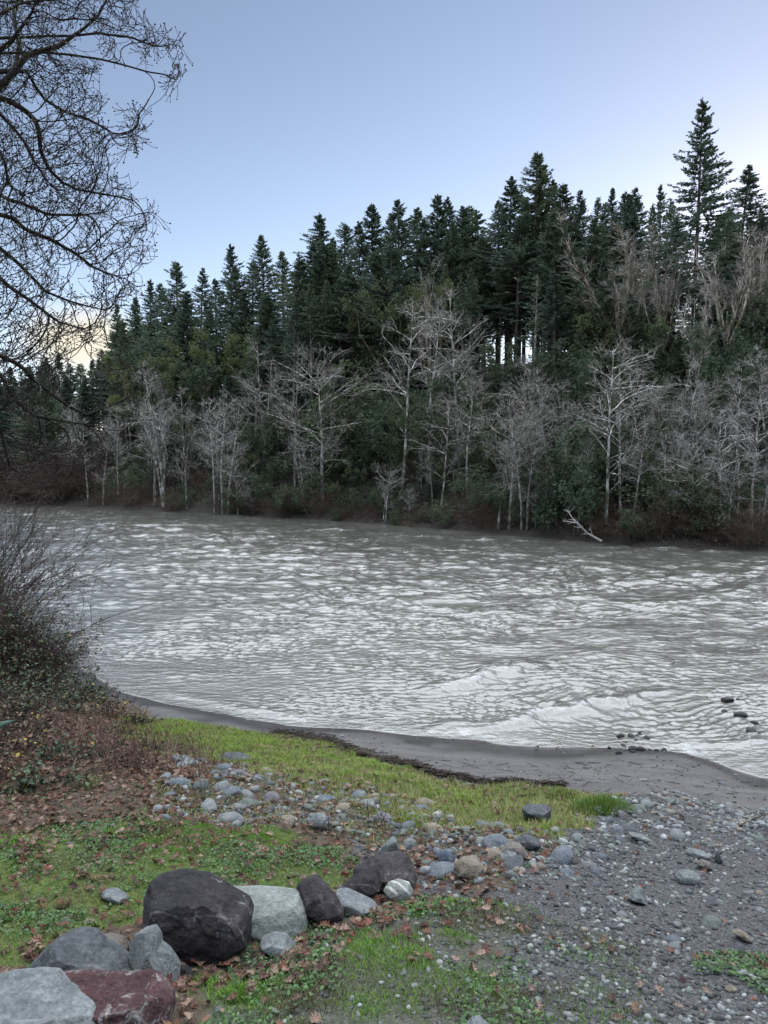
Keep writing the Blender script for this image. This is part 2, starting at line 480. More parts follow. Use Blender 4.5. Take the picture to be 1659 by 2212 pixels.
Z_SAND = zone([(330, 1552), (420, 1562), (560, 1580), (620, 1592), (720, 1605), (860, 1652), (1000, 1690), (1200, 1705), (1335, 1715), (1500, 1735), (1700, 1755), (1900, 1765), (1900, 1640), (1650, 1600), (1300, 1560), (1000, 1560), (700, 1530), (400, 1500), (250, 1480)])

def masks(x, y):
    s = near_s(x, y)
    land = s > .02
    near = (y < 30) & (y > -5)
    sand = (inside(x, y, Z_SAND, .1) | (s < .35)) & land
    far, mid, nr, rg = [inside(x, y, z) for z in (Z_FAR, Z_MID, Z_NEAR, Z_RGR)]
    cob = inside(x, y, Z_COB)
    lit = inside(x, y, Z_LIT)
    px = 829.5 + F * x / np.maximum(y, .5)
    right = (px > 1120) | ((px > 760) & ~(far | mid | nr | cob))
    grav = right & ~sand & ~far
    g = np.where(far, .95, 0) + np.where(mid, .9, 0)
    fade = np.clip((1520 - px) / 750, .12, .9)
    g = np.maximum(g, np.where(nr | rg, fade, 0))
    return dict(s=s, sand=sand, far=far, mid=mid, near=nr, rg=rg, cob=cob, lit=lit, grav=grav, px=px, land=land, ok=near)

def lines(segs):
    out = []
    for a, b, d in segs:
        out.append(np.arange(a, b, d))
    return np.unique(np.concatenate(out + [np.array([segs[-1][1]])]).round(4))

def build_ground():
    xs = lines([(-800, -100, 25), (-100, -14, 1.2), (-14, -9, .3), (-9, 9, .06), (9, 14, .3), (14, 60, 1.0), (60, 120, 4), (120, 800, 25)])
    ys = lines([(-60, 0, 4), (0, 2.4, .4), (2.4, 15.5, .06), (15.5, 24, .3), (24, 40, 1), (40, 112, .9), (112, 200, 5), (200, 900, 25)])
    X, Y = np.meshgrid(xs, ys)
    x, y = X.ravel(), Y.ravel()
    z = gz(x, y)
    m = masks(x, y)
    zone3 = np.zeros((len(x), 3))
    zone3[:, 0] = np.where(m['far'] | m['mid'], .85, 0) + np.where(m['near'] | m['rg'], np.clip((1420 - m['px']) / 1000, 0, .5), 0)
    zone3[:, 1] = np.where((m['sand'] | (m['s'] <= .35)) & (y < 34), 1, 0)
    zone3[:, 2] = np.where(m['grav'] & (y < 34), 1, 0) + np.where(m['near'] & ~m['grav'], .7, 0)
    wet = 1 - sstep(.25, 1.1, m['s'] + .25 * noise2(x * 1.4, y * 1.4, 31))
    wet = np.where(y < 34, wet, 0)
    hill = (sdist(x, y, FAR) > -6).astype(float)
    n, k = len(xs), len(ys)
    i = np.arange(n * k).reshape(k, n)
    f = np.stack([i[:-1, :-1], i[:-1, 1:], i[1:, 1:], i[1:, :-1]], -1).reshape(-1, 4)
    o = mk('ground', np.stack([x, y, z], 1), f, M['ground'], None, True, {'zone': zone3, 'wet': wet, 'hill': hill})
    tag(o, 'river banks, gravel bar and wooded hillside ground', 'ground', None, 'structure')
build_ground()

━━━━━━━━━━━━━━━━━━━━

§ **Short exercise**: Exactly restate the lines from the beginning of the data through the line with "return np.unique(np.concatenate(out +", and no others, keeping pictures out.

§ **Exercise output**:
Keep writing the Blender script for this image. This is part 2, starting at line 480. More parts follow. Use Blender 4.5. Take the picture to be 1659 by 2212 pixels.
Z_SAND = zone([(330, 1552), (420, 1562), (560, 1580), (620, 1592), (720, 1605), (860, 1652), (1000, 1690), (1200, 1705), (1335, 1715), (1500, 1735), (1700, 1755), (1900, 1765), (1900, 1640), (1650, 1600), (1300, 1560), (1000, 1560), (700, 1530), (400, 1500), (250, 1480)])

def masks(x, y):
    s = near_s(x, y)
    land = s > .02
    near = (y < 30) & (y > -5)
    sand = (inside(x, y, Z_SAND, .1) | (s < .35)) & land
    far, mid, nr, rg = [inside(x, y, z) for z in (Z_FAR, Z_MID, Z_NEAR, Z_RGR)]
    cob = inside(x, y, Z_COB)
    lit = inside(x, y, Z_LIT)
    px = 829.5 + F * x / np.maximum(y, .5)
    right = (px > 1120) | ((px > 760) & ~(far | mid | nr | cob))
    grav = right & ~sand & ~far
    g = np.where(far, .95, 0) + np.where(mid, .9, 0)
    fade = np.clip((1520 - px) / 750, .12, .9)
    g = np.maximum(g, np.where(nr | rg, fade, 0))
    return dict(s=s, sand=sand, far=far, mid=mid, near=nr, rg=rg, cob=cob, lit=lit, grav=grav, px=px, land=land, ok=near)

def lines(segs):
    out = []
    for a, b, d in segs:
        out.append(np.arange(a, b, d))
    return np.unique(np.concatenate(out + [np.array([segs[-1][1]])]).round(4))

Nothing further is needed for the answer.